Aim of the task:
Retype word for word the first line of the listing and each line after it up to the line with "light_string((1088, 605), (1148, 631), 9, 'right", with the pictures taken out.

Collected material:
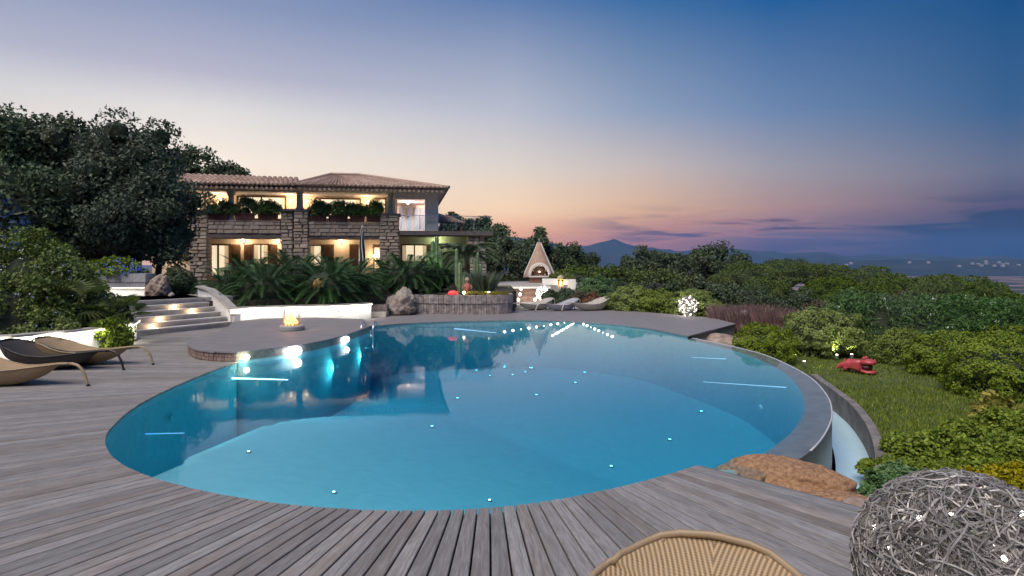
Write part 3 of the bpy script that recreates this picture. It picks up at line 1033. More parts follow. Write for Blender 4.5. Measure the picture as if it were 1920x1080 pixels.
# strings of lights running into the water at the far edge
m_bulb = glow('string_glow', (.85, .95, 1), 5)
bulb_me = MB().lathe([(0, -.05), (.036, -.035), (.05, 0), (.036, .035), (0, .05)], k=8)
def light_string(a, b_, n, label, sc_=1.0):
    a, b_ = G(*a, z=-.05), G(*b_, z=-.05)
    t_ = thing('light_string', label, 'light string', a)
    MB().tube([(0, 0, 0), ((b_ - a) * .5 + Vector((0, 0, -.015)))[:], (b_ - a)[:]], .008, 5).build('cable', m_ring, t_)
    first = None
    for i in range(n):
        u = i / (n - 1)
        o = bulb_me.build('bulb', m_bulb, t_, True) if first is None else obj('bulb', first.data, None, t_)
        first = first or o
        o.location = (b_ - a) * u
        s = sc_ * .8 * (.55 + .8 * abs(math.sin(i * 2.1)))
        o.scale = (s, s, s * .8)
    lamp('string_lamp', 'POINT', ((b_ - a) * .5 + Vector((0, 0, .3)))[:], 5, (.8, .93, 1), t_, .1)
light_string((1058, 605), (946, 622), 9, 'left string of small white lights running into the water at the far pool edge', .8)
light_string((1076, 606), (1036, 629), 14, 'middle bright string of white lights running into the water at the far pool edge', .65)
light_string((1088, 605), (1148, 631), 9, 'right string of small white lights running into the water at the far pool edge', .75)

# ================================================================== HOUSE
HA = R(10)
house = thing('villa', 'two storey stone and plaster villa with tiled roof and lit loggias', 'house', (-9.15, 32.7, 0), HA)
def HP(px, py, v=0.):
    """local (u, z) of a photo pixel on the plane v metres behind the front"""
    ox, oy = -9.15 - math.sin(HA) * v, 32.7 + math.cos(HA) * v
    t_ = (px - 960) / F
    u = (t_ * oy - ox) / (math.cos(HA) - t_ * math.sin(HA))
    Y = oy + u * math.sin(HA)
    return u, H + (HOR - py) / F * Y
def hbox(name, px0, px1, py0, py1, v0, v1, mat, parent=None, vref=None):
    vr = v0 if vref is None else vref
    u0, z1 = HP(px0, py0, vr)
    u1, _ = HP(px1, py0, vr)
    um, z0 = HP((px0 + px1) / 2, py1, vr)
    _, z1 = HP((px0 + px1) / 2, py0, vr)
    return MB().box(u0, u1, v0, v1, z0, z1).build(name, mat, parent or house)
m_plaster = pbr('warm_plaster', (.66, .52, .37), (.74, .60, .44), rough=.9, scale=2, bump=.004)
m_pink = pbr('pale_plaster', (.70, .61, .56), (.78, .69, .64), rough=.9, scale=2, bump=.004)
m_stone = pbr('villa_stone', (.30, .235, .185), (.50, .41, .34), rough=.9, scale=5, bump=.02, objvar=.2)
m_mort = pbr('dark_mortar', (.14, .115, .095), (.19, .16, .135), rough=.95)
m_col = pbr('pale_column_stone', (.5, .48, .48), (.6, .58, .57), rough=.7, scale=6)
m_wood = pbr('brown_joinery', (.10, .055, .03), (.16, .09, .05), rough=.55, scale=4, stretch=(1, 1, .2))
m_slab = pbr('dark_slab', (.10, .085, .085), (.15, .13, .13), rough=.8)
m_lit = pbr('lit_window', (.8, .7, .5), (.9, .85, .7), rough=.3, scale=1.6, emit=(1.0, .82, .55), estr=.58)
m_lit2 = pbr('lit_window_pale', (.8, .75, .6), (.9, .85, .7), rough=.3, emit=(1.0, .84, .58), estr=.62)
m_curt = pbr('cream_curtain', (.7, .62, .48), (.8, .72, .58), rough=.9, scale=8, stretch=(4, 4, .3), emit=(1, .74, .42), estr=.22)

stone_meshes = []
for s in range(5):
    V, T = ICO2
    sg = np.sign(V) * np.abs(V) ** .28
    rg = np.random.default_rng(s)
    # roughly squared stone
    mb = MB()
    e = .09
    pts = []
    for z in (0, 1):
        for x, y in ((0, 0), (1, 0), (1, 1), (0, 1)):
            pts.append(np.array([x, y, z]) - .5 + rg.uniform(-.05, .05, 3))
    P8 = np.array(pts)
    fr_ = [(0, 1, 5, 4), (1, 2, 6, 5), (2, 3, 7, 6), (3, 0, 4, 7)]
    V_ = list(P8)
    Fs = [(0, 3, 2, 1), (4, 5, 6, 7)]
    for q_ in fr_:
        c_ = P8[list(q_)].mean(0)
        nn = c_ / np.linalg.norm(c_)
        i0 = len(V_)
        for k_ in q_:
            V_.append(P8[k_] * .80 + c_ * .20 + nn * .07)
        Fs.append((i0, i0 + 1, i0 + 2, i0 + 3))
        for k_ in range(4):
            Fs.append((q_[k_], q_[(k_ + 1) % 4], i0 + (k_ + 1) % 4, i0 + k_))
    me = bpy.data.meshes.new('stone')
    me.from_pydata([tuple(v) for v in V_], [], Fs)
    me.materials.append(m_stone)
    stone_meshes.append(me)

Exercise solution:
Write part 3 of the bpy script that recreates this picture. It picks up at line 1033. More parts follow. Write for Blender 4.5. Measure the picture as if it were 1920x1080 pixels.
# strings of lights running into the water at the far edge
m_bulb = glow('string_glow', (.85, .95, 1), 5)
bulb_me = MB().lathe([(0, -.05), (.036, -.035), (.05, 0), (.036, .035), (0, .05)], k=8)
def light_string(a, b_, n, label, sc_=1.0):
    a, b_ = G(*a, z=-.05), G(*b_, z=-.05)
    t_ = thing('light_string', label, 'light string', a)
    MB().tube([(0, 0, 0), ((b_ - a) * .5 + Vector((0, 0, -.015)))[:], (b_ - a)[:]], .008, 5).build('cable', m_ring, t_)
    first = None
    for i in range(n):
        u = i / (n - 1)
        o = bulb_me.build('bulb', m_bulb, t_, True) if first is None else obj('bulb', first.data, None, t_)
        first = first or o
        o.location = (b_ - a) * u
        s = sc_ * .8 * (.55 + .8 * abs(math.sin(i * 2.1)))
        o.scale = (s, s, s * .8)
    lamp('string_lamp', 'POINT', ((b_ - a) * .5 + Vector((0, 0, .3)))[:], 5, (.8, .93, 1), t_, .1)
light_string((1058, 605), (946, 622), 9, 'left string of small white lights running into the water at the far pool edge', .8)
light_string((1076, 606), (1036, 629), 14, 'middle bright string of white lights running into the water at the far pool edge', .65)
light_string((1088, 605), (1148, 631), 9, 'right string of small white lights running into the water at the far pool edge', .75)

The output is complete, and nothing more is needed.